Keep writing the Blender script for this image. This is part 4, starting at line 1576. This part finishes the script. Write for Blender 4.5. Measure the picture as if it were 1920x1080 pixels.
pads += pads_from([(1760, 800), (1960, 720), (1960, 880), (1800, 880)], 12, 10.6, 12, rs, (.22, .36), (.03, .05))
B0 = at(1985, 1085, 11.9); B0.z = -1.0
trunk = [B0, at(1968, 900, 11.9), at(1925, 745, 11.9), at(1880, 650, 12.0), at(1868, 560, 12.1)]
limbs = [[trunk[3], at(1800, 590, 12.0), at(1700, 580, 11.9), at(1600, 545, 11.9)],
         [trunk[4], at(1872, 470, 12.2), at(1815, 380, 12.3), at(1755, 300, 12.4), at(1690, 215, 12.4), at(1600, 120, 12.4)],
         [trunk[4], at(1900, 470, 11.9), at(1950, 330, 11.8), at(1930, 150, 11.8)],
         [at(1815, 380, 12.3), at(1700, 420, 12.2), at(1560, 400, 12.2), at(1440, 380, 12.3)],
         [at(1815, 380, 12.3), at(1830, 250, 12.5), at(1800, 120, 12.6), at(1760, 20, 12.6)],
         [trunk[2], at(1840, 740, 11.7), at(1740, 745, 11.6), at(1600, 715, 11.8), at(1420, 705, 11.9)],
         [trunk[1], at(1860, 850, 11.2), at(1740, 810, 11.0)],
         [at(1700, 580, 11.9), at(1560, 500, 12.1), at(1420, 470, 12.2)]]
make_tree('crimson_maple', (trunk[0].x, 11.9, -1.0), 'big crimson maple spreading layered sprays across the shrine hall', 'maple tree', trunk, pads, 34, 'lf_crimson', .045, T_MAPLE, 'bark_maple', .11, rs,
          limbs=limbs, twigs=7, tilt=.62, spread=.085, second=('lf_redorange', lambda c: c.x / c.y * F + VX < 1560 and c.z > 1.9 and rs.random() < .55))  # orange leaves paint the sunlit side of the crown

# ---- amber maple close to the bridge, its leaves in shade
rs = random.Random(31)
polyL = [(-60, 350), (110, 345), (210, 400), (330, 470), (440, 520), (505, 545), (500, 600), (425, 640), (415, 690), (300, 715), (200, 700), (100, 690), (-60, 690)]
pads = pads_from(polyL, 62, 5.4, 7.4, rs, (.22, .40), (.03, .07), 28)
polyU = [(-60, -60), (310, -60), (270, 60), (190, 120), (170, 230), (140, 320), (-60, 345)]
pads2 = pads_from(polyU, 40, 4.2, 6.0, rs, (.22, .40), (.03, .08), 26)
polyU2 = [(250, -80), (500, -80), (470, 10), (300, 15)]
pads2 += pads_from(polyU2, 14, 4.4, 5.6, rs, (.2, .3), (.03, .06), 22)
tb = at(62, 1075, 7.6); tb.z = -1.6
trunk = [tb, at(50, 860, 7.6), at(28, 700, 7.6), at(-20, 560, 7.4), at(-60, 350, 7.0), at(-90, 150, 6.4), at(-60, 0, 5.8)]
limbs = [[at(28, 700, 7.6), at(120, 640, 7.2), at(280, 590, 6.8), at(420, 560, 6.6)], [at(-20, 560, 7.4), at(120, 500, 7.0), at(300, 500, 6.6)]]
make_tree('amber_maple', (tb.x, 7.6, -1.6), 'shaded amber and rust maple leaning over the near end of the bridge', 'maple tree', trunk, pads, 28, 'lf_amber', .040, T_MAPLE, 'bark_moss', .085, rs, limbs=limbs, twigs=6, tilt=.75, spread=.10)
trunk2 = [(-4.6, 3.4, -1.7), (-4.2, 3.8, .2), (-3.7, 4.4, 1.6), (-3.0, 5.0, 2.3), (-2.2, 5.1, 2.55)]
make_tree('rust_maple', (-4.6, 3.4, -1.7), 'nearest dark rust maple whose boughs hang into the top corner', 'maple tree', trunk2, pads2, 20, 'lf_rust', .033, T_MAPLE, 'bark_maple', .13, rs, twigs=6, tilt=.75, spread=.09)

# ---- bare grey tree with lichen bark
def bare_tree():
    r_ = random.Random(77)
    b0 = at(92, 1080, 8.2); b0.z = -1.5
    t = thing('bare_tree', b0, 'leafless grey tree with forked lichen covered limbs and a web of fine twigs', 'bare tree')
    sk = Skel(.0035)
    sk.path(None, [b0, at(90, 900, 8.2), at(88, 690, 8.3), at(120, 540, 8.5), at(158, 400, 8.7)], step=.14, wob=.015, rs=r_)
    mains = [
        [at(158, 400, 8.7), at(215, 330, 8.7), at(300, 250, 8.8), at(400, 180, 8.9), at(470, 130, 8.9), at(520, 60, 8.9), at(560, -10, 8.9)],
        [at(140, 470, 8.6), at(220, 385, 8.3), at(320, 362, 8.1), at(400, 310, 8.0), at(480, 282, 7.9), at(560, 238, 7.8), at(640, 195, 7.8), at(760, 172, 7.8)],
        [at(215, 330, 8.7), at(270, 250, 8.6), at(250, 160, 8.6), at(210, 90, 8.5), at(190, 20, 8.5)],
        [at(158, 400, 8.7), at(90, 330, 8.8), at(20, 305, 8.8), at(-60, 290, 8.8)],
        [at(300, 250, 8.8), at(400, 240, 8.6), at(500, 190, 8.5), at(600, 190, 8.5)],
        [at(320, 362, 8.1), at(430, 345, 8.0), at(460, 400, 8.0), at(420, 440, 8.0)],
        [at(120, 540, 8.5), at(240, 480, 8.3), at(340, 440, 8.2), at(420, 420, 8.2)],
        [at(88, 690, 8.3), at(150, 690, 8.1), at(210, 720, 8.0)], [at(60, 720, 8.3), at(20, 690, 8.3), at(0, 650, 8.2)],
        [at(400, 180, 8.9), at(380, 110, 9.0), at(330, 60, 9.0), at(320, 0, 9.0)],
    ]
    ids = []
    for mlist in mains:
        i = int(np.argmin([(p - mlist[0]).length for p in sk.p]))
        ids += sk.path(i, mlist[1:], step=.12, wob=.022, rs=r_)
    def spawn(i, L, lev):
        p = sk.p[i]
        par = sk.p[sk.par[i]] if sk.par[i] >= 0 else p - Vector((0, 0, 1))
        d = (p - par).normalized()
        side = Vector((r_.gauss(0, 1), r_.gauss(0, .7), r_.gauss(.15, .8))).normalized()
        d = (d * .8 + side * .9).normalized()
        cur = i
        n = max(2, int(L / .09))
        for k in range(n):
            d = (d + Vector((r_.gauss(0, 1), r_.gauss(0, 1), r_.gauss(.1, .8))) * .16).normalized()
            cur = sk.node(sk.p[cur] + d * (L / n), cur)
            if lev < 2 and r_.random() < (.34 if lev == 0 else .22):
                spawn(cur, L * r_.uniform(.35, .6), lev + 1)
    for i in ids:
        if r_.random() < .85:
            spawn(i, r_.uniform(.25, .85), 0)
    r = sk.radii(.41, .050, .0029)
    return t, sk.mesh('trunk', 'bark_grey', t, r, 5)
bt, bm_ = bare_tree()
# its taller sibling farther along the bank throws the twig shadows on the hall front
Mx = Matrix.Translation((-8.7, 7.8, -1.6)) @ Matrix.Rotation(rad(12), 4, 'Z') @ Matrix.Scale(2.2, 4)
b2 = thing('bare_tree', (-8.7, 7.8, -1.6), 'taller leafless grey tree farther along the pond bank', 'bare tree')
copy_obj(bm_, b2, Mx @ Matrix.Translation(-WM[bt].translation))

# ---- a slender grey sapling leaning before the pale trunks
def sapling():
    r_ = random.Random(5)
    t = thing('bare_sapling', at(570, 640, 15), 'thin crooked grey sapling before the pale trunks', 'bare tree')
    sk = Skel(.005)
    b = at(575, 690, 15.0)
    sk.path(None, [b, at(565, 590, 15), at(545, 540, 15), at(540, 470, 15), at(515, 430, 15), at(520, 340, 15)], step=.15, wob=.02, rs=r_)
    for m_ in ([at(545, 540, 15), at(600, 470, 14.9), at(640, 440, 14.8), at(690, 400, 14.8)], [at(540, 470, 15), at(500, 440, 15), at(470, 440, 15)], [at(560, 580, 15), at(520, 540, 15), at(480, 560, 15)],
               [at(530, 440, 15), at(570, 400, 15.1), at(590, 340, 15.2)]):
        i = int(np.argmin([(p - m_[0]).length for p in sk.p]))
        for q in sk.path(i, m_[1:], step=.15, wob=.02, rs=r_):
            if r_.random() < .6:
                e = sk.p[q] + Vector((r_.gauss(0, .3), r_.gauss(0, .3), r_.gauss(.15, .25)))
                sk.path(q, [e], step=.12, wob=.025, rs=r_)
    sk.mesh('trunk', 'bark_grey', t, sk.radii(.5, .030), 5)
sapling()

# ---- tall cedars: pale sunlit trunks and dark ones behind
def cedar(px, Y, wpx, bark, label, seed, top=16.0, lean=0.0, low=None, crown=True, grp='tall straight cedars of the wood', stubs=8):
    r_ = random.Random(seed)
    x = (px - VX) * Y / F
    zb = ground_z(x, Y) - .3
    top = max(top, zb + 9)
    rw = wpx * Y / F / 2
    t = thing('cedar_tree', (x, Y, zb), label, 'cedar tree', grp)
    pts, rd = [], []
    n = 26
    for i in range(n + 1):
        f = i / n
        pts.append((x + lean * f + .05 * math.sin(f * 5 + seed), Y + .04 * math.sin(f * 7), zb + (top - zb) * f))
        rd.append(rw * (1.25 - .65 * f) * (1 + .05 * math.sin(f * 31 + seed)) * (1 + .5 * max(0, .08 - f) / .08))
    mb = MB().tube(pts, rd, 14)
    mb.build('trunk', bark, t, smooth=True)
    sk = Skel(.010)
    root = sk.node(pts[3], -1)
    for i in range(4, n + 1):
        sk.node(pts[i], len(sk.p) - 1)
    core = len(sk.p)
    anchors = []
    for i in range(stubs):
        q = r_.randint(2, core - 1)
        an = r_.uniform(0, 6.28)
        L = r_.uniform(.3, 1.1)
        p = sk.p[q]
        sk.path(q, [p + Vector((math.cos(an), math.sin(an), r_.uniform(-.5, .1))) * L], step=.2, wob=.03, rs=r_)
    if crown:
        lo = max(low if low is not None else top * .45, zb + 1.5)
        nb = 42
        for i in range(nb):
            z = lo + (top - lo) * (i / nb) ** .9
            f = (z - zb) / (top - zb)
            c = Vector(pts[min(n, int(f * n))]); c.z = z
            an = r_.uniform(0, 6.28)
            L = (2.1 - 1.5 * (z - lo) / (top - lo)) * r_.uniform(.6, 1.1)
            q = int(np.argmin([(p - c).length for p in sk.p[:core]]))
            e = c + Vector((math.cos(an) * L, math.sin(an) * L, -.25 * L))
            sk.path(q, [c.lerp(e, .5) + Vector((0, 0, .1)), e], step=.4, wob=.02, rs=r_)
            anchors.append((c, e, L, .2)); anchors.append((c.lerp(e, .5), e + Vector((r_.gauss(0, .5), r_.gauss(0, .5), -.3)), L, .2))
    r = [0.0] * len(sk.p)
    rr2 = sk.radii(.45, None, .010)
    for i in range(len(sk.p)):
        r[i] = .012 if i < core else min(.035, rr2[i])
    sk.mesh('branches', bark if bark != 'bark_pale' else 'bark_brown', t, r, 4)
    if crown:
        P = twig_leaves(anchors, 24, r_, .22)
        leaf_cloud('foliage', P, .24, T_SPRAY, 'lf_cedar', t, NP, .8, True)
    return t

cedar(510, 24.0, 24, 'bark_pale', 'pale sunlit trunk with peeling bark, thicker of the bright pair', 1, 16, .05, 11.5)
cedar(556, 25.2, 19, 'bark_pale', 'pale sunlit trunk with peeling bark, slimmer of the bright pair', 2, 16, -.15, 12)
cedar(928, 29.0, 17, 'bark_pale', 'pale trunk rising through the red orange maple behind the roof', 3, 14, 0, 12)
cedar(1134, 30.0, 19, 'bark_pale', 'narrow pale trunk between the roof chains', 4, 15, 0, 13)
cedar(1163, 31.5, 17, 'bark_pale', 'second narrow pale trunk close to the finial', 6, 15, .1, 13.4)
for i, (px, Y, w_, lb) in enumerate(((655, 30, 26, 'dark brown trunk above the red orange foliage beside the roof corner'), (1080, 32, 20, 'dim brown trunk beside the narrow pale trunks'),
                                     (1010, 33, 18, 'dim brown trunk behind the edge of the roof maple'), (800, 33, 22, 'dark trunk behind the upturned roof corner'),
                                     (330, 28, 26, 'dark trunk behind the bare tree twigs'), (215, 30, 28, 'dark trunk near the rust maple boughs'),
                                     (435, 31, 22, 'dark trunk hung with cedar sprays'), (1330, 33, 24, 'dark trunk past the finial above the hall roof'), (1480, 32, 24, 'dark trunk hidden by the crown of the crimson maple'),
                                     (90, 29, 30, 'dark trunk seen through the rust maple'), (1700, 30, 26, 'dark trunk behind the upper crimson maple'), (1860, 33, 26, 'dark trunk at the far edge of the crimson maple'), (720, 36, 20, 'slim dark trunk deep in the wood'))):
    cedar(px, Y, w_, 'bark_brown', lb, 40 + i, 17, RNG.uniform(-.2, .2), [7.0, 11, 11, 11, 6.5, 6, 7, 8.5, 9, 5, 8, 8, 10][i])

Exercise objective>
Extract the lines above, from the first one through the one containing "rs.random() < .55))", and return only those, unchanged.

Problem solution>
Keep writing the Blender script for this image. This is part 4, starting at line 1576. This part finishes the script. Write for Blender 4.5. Measure the picture as if it were 1920x1080 pixels.
pads += pads_from([(1760, 800), (1960, 720), (1960, 880), (1800, 880)], 12, 10.6, 12, rs, (.22, .36), (.03, .05))
B0 = at(1985, 1085, 11.9); B0.z = -1.0
trunk = [B0, at(1968, 900, 11.9), at(1925, 745, 11.9), at(1880, 650, 12.0), at(1868, 560, 12.1)]
limbs = [[trunk[3], at(1800, 590, 12.0), at(1700, 580, 11.9), at(1600, 545, 11.9)],
         [trunk[4], at(1872, 470, 12.2), at(1815, 380, 12.3), at(1755, 300, 12.4), at(1690, 215, 12.4), at(1600, 120, 12.4)],
         [trunk[4], at(1900, 470, 11.9), at(1950, 330, 11.8), at(1930, 150, 11.8)],
         [at(1815, 380, 12.3), at(1700, 420, 12.2), at(1560, 400, 12.2), at(1440, 380, 12.3)],
         [at(1815, 380, 12.3), at(1830, 250, 12.5), at(1800, 120, 12.6), at(1760, 20, 12.6)],
         [trunk[2], at(1840, 740, 11.7), at(1740, 745, 11.6), at(1600, 715, 11.8), at(1420, 705, 11.9)],
         [trunk[1], at(1860, 850, 11.2), at(1740, 810, 11.0)],
         [at(1700, 580, 11.9), at(1560, 500, 12.1), at(1420, 470, 12.2)]]
make_tree('crimson_maple', (trunk[0].x, 11.9, -1.0), 'big crimson maple spreading layered sprays across the shrine hall', 'maple tree', trunk, pads, 34, 'lf_crimson', .045, T_MAPLE, 'bark_maple', .11, rs,
          limbs=limbs, twigs=7, tilt=.62, spread=.085, second=('lf_redorange', lambda c: c.x / c.y * F + VX < 1560 and c.z > 1.9 and rs.random() < .55))  # orange leaves paint the sunlit side of the crown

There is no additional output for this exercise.